Topology, Modeling and Control Aspects of DC-DC Converter for an Off-Grid Operated Fuel Cell Power System Perspective

Abstract

With ever increasing demand of electricity, the conventional centralized power system have been steadily replaced by distributed power system (DPS). There are several advantages
of DPS such as modularity, better thermal management, and higher efficiency. DPS finds widespread applications in transportation, distributed generation, consumer electronics and data centers. This dissertation investigates the topological, modeling and controller design aspects of DC-DC converter for an off-grid operated fuel cell power system. In distributed generation system, a renewable energy source is used to harvest utility power. To connect the renewable energy source with a stand-alone load or grid, a power conditioning unit (PCU)is used. A comprehensive review of different DC-DC converter used in PCU has been carried out. Furthermore the classification of DC-DC converters according to the conversion ratio has been carried out. For controller design, an accurate model of DC-DC converter is required. The classical modeling techniques such as state-space averaging modelling and generalized state-space averaging modelling of DC-DC converter provide averaged model
which is suitable only for small-signal analysis. Therefore, parametric system identification technique is used to determine the dynamics of DC-DC converter during the closed-loop operation of the converter. Different linear and block-oriented models and Prediction Error Method are used to estimate the parameters of DC-DC converter in closed-loop. Estimated models are validated using different model validation criteria. Some DC-DC converter exhibits non-minimum phase behavior in their mathematical model. Different methods of mitigating the negative aspect of non-minimum phase behavior has been outlined in this
dissertation.
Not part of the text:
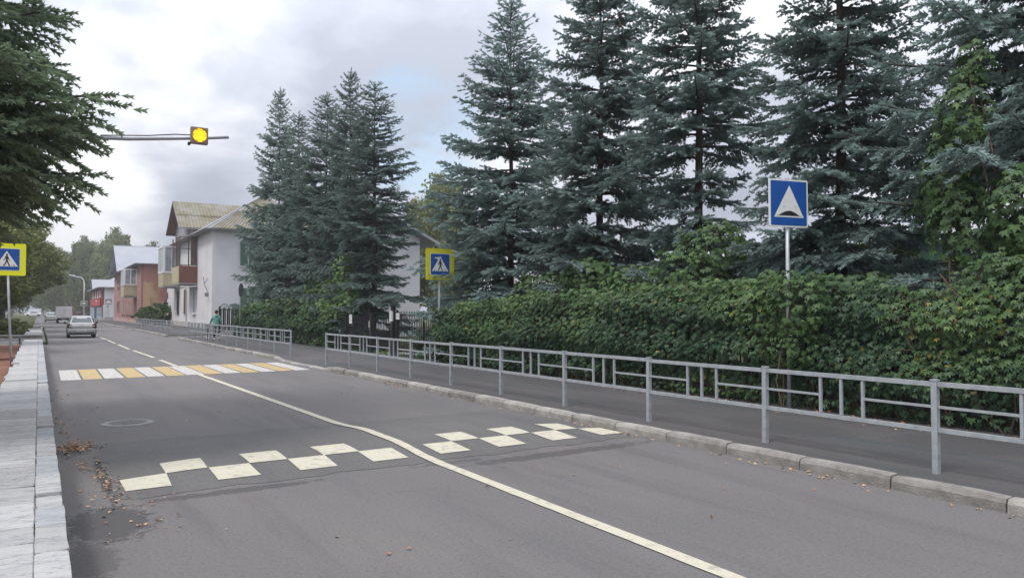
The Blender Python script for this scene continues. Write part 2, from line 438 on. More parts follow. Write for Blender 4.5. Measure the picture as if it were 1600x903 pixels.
class MB:
    def __init__(s):
        s.v = []; s.f = []
    def box(s, x0, x1, y0, y1, z0, z1):
        b = len(s.v)
        s.v += [(x0, y0, z0), (x1, y0, z0), (x1, y1, z0), (x0, y1, z0), (x0, y0, z1), (x1, y0, z1), (x1, y1, z1), (x0, y1, z1)]
        s.f += [tuple(b + i for i in q) for q in ((0, 3, 2, 1), (4, 5, 6, 7), (0, 1, 5, 4), (1, 2, 6, 5), (2, 3, 7, 6), (3, 0, 4, 7))]
        return s
    def obox(s, c, ux, uy, uz, hx, hy, hz):
        c = Vector(c); ux = Vector(ux).normalized() * hx; uy = Vector(uy).normalized() * hy; uz = Vector(uz).normalized() * hz
        b = len(s.v)
        for sx, sy, sz in ((-1, -1, -1), (1, -1, -1), (1, 1, -1), (-1, 1, -1), (-1, -1, 1), (1, -1, 1), (1, 1, 1), (-1, 1, 1)):
            s.v.append(tuple(c + ux * sx + uy * sy + uz * sz))
        s.f += [tuple(b + i for i in q) for q in ((0, 3, 2, 1), (4, 5, 6, 7), (0, 1, 5, 4), (1, 2, 6, 5), (2, 3, 7, 6), (3, 0, 4, 7))]
        return s
    def tube(s, pts, rad, n=8, cap=True):
        pts = [Vector(p) for p in pts]
        if not isinstance(rad, (list, tuple)):
            rad = [rad] * len(pts)
        b = len(s.v)
        prev = None
        for i, p in enumerate(pts):
            d = (pts[min(i + 1, len(pts) - 1)] - pts[max(i - 1, 0)]).normalized()
            a = prev if prev is not None else (Vector((1, 0, 0)) if abs(d.x) < 0.8 else Vector((0, 1, 0)))
            u = (a - d * a.dot(d)).normalized(); w = d.cross(u); prev = u
            for k in range(n):
                t = 2 * PI * k / n
                s.v.append(tuple(p + (u * math.cos(t) + w * math.sin(t)) * rad[i]))
        for i in range(len(pts) - 1):
            for k in range(n):
                k2 = (k + 1) % n
                s.f.append((b + i * n + k, b + i * n + k2, b + (i + 1) * n + k2, b + (i + 1) * n + k))
        if cap:
            s.f.append(tuple(b + k for k in reversed(range(n))))
            s.f.append(tuple(b + (len(pts) - 1) * n + k for k in range(n)))
        return s
    def poly(s, pts):
        b = len(s.v)
        s.v += [tuple(p) for p in pts]
        s.f.append(tuple(range(b, b + len(pts))))
        return s
    def prism(s, pts, ext):              # planar outline pushed along ext
        b = len(s.v); n = len(pts); ext = Vector(ext)
        s.v += [tuple(p) for p in pts] + [tuple(Vector(p) + ext) for p in pts]
        s.f.append(tuple(b + i for i in reversed(range(n))))
        s.f.append(tuple(b + n + i for i in range(n)))
        for i in range(n):
            j = (i + 1) % n
            s.f.append((b + i, b + j, b + n + j, b + n + i))
        return s
    def loft(s, rings, cap=True):
        b = len(s.v); n = len(rings[0])
        for r in rings:
            s.v += [tuple(p) for p in r]
        for i in range(len(rings) - 1):
            for k in range(n):
                k2 = (k + 1) % n
                s.f.append((b + i * n + k, b + i * n + k2, b + (i + 1) * n + k2, b + (i + 1) * n + k))
        if cap:
            s.f.append(tuple(b + k for k in reversed(range(n))))
            s.f.append(tuple(b + (len(rings) - 1) * n + k for k in range(n)))
        return s
    def mesh(s, name, off=(0, 0, 0), fix=True):
        me = bpy.data.meshes.new(name)
        ox, oy, oz = off
        me.from_pydata([(x - ox, y - oy, z - oz) for x, y, z in s.v], [], s.f)
        if fix:
            bm = bmesh.new(); bm.from_mesh(me)
            bmesh.ops.recalc_face_normals(bm, faces=bm.faces)
            bm.to_mesh(me); bm.free()
        me.update()
        return me
    def build(s, name, m, parent=None, local=False, smooth=False, bevel=0.0, fix=True, **k):
        off = (0, 0, 0) if (local or parent is None) else tuple(wpos(parent))
        me = s.mesh(name, off, fix)
        if smooth:
            me.polygons.foreach_set('use_smooth', [True] * len(me.polygons))
        o = link(name, me, m, parent, **k)
        if bevel > 0:
            md = o.modifiers.new('bevel', 'BEVEL'); md.width = bevel; md.segments = 2; md.limit_method = 'ANGLE'; md.angle_limit = R(35)
        return o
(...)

Conventional Type-II and Type-III controller are designed for DC-DC boost converter, but the linear controllers is unable to provide satisfactory performance during large changes in source or load profile due to the fixed-gain nature of the controller. Due to the nonlinear nature of the converter dynamics, nonlinear controller are preferred. One of the most widely used nonlinear controller is sliding mode controller. The classical sliding mode controller has some limitations such as variable switching frequency, steady-state error and chattering effect. Variable switching frequency and chattering effect hampers the practical implementation of the control law. The controller also gives steady-state error which is undesired. To overcome such limitations, fixed-frequency sliding mode current controller and double-integral fixed-frequency sliding mode current controller are designed. In fixed-frequency sliding mode current controller and double-integral fixed frequency sliding mode current controller, the controller provides fixed frequency and removes the unwanted steady state error in output voltage. A multi-staged PCU is developed for fuel cell based stand-alone application which acts as a case study of distributed generation scheme. In fuel cell based stand-alone application, different design constraints such as input
ripple current, decoupling of power stages and power quality have been considered. An active-clamp current-fed isolated full-bridge converter is used as the front-end converter
and single-phase voltage source inverter is used for inverter application. Dual-loop control is used for control of front-end converter whereas fixed-frequency sliding mode controller is used to control the inverter. Simulation results have been provided to validate the design
requirements. From the simulation results it is found out that the said controller gives satisfactory results both in steady-state as well as transient state. The harmonics of the load current also obeys the regulation standard (IEEE standard 519 and IEEE standard 1547). This dissertation provides detailed discussion of topological aspect, modeling and system identification aspect and controller design aspect of DC-DC converter for an off-grid fuel cell power system. A large number of DC-DC converter has been studied and comparative analysis has been provided. Due to the said limitations of state-space averaged modeling scheme, a closed-loop system identification based scheme has been developed. In controller design section, both linear as well as nonlinear controller has been studied and their
performance has been investigated. In the end, an off-grid fuel cell based power system has been designed which can provide power during grid-blackout.